At the “Decongesting Europe” event, the final conference of the FLOW and TRACE EU projects, the city of Dublin presented some of its work on tackling congestion. Chloé Mispelon of Polis interviewed, Ciarán Cuffe, the city’s elected official tasked with addressing the issue of mobility

 

Ciarán Cuffe chairs Dublin City Council’s Transport Committee. He is passionate about walkable, bikeable, and liveable cities. He has served two terms in Ireland’s national parliament, and was a Minister of State with responsibility for climate change, planning and sustainable transport. In Government he reformed the Irish planning system to focus on evidence-led decision-making and published legislation to tackle climate change. He also chairs a Masters Programme in Urban Regeneration and Development at the Dublin Institute of Technology. He is currently undertaking an MSc in Cities at the London School of Economics and holds degrees in architecture and urban planning from University College Dublin.

Polis [CM]: Dublin has been very visible in the FLOW-TRACE final conference, Decongesting Europe. What were the reasons for this visibility?

Councillor Cuffe [CC]: I’m pleased with that. Our transport team is involved in several projects focussing on car free area and also on improving public transport, walking and cycling. We also have been able to build on strong in-house competencies in traffic modelling. We work closely with national level too.

CM: Could you give an example of a key project that you are working on?

CC: I would say that our main project currently is the pedestrianization of College Green [a three-sided plaza in the city centre]. It is our flagship project because it is the heart of the city for symbolic reasons but is also a huge transport meeting point where people coming into and crossing the city collide.

CM: How did you convince your city colleagues to go for pedestrianisation?

CC: The arguments we used are mostly safety and volume of people that would be able to cross. This is a bit different than our traditional approach, when we usually focus on environment and social benefits.

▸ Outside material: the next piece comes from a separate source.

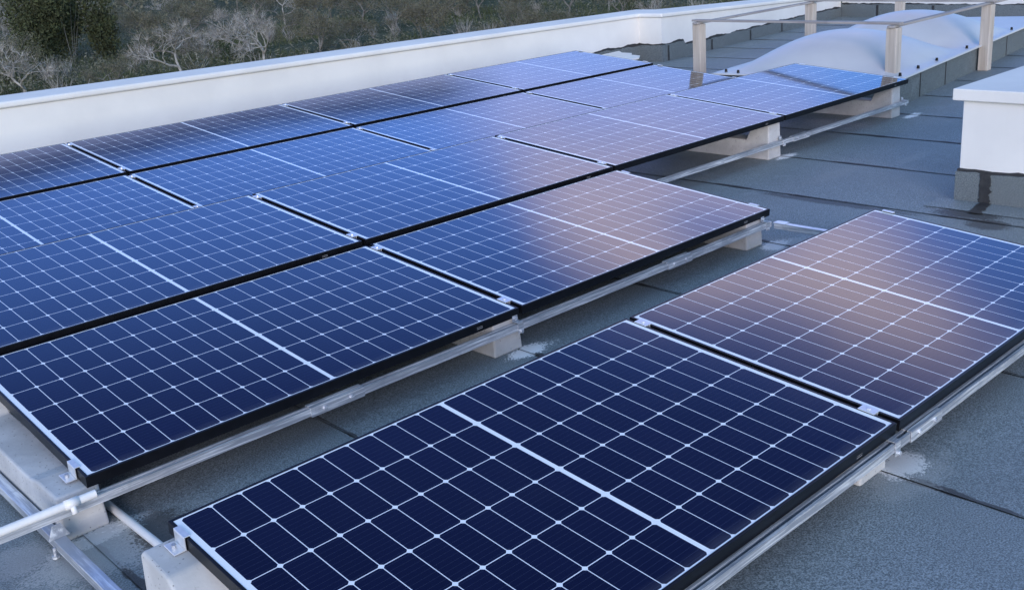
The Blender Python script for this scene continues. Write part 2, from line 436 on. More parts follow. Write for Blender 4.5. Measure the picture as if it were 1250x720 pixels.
def upturn(parent, pts, h, seed, thick=.012, slant=.0, name='membrane_upturn', mat=None, rag=.02, step=.045):
    """membrane turned up a wall with an uneven top edge; lies in front of pts (to the right of walking)"""
    fine = ragged(pts, step, seed); fr = shift(fine, -thick); rnd = random.Random(seed)
    bm = bmesh.new(); A = []
    for i, (p, f) in enumerate(zip(fine, fr)):
        hh = (h(p) if callable(h) else h) + rag * (mnoise.noise(Vector((p[0]*4, p[1]*4, seed))) + .6 * mnoise.noise(Vector((p[0]*17, p[1]*17, seed))))
        A.append([bm.verts.new(q) for q in ((*f, 0.0), (*f, hh), (*p, hh + .004), (*p, 0.0))])
    for u, v in zip(A, A[1:]):
        for k in range(3): bm.faces.new((u[k], v[k], v[k+1], u[k+1]))
    bmesh.ops.recalc_face_normals(bm, faces=bm.faces)
    me = bpy.data.meshes.new(name); bm.to_mesh(me); bm.free()
    return link(name, me, mat or M_UP, parent)
def uph(p): return .20 if p[0] < 8 else (.15)
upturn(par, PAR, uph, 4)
upturn(par, shift(PAR, -.001), lambda p: uph(p) + .018, 9, .006, name='bitumen_edge', mat=M_BIT, rag=.022)
for t in (.02, .22, .42, .60, .80):
    lap = MB(); a = Vector(PAR[2]).lerp(Vector(PAR[3]), t); d = (Vector(PAR[3]) - Vector(PAR[2])).normalized(); nn = Vector((d.y, -d.x))
    f0 = a + nn * .0135; f1 = a + d * .035 + nn * .0135; g0, g1 = f0 + nn * .004, f1 + nn * .004
    lap.quad((*g0, .0), (*g1, .0), (*g1, uph(a) - .01), (*g0, uph(a) - .01)); lap.build('bitumen_lap', M_BIT, par)

far = empty('parapet_wall'); tag(far, 'low white parapet wall across the far end of the roof behind the skylight', 'parapet')
FP = [(12.85, 7.58), (12.5, 5.0), (12.30, 3.2), (12.1, 1.0)]
w = MB(); wall_strip(w, FP, .24, ZG, [.30, .42, .46, .5]); w.build('wall', M_PLAS, far)
cp = MB(); coping(cp, FP, [.302, .422, .462, .502], .045, .27, .05); cp.build('coping', M_PLAS, far, bevel=.008, seg=2)
upturn(far, FP, .20, 12); upturn(far, shift(FP, -.001), .212, 13, .006, name='bitumen_edge', mat=M_BIT)
for t in (.25, .62, .98):
    lap = MB(); a = Vector(FP[0]).lerp(Vector(FP[1]), t); d = (Vector(FP[1]) - Vector(FP[0])).normalized(); nn = Vector((d.y, -d.x))
    f0 = a + nn * .018; f1 = a + d * .04 + nn * .018
    lap.quad((*f0, .0), (*f1, .0), (*f1, .19), (*f0, .19)); lap.build('bitumen_lap', M_BIT, far)

# ------------------------------------------------------------------ chimney block at the right
ch = empty('chimney_block', (3.0, 1.19, 0)); tag(ch, 'squat white plastered roof block with slab top beside the panels', 'chimney')
CX, CY = 1.5, -1.6          # extent in local +x and -y
MB().box(0, CX, CY, 0, .17, .566).build('wall', M_PLAS, ch, bevel=.004)
MB().box(-.03, CX + .03, CY - .03, .05, .568, .632).build('coping', M_PLAS, ch, bevel=.006, seg=2)
MB().box(.004, CX - .004, CY + .004, -.004, 0, .169).build('core', M_CONC, ch)
bp = [(0, 0), (0, CY), (CX, CY)]
def chim_up(seed, h, thick, mat, name, rag):
    pts = [(0.0, CY), (0.0, 0.0), (CX, 0.0)][::-1]
    pts = [(CX, 0.0), (0.0, 0.0), (0.0, CY)]
    # body lies to the left walking (CX,0)->(0,0)->(0,CY): interior is to the left
    return upturn(ch, pts, h, seed, thick, name=name, mat=mat, rag=rag)
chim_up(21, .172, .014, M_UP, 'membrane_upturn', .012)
chim_up(22, .187, .008, M_BIT, 'bitumen_edge', .018)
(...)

CM: …and how did you convince the public?

CC: We have been working for two years to understand the challenges of the place, we have been engaging with several stakeholders: hotel managers, car park operators… We have organised workshops with citizens. The city architect, for instance, hosted a workshop very early in the process. We are using the “planning for real” tools which is based on 3D models and triggers bottom-up approaches. The overall process is still a work in progress: public enquiries are taking place this week.

CM: What was (or is) the hardest part of this project?

CC: Making changes to bus routes. The city centre is quite dense so we had little possibilities for rerouting. This will imply that passengers will have to walk a bit longer distances between modes. That was something difficult to get through. We also faced lots of concerns of extra traffic in parallel routes from residents and businesses.

CM: Are there other projects in the pipeline?

CC: In the north of the city we will redevelop Mountjoy Square and we would like the inner city to become a cultural quarter. We will reuse the tools used in the FLOW project on College Green to reallocate road space.

CM: You have been a city councillor for 27 years, what is the most striking thing you have noticed?

CC: The vision of the city has changed. Internationally too. We have moved away from car-dominated cities to people-friendly cities. We have somehow learned from our mistakes. We now focus on more people on the street, better landscaping, more activities, better for women, more child -riendly. I am very inspired by the work of Jane Jacobs. Already in the ‘60s she understood the issue of comprehensive redevelopment, even though the road agenda was highly prevalent at that time.

CM: Thanks for sharing your thoughts and good luck with the implementation of the pedestrianisation scheme. We are looking forward to seeing how it transforms the city centre.